I guess you could fiddle with PHD calibration timings?
Chris
Hi Chris,
I had already set the PHD callibration timings to 2500ms to compensate for the short focal length (190mm) finder guider scope to get the full 25+ pixel movement required in around 12 steps. Of course that doesn't affect the actual guiding. I will try increasing the EQASCOM setting and see what happens.
Yet another M13! The setup is the same with 34 of 38 subs stacked, 6x300s + 32 x 120s (EQMOD crashed doing the 300s subs).
The major difference is a 5mm T spacer between the Baader SCT to T mount unit and the Canon adaptor. And lo, there were round stars! (maybe no quite round enough for you perfecionists!). The remaining mis-shappeness I think is now just guiding jumps and jitters as described.
Thanks to Mick and Chris for the EQMOD Rate setting - not 0.2 use 0.5! Makes calibration of PHD a lot quicker too.

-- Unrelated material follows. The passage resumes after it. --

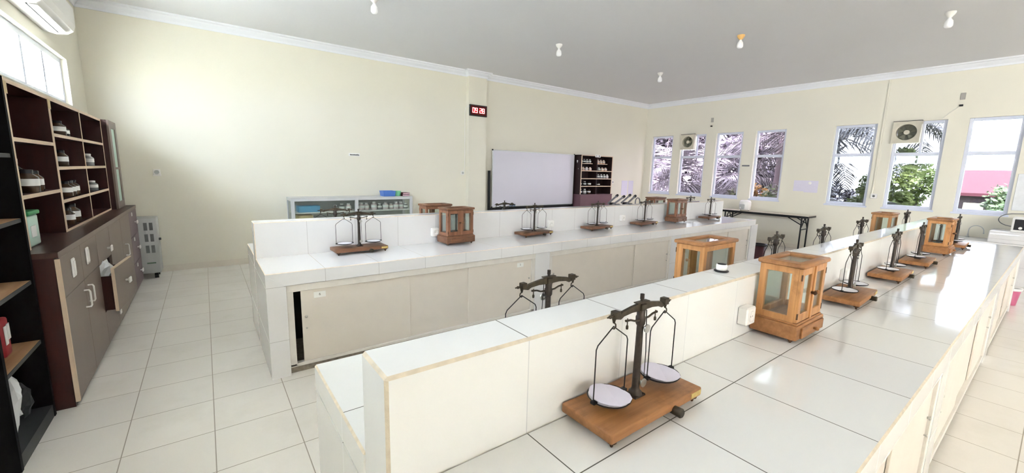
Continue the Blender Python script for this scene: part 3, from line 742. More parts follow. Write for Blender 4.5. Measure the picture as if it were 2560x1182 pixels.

Full size image here (1.8Mb) (http://www.ancientlight.amateur-astronomy.org//images/M13%20dss%20v3.jpg)
Here is the same crop as before:
(http://www.ancientlight.amateur-astronomy.org//images/M13%20dss%20crop%20v3.jpg)
Wow Dunc - looks tons better - nice one. Bet you are feeling chuffed with that - John. :-)
Great Duncan, I am going to reprocess mine now, as it does not look too good!!!!!!
Duncan,
That's much better! Those stars have a much better shape now.
Mark
That's definitely the best one. The core is showing more detail and the stars are nice and round.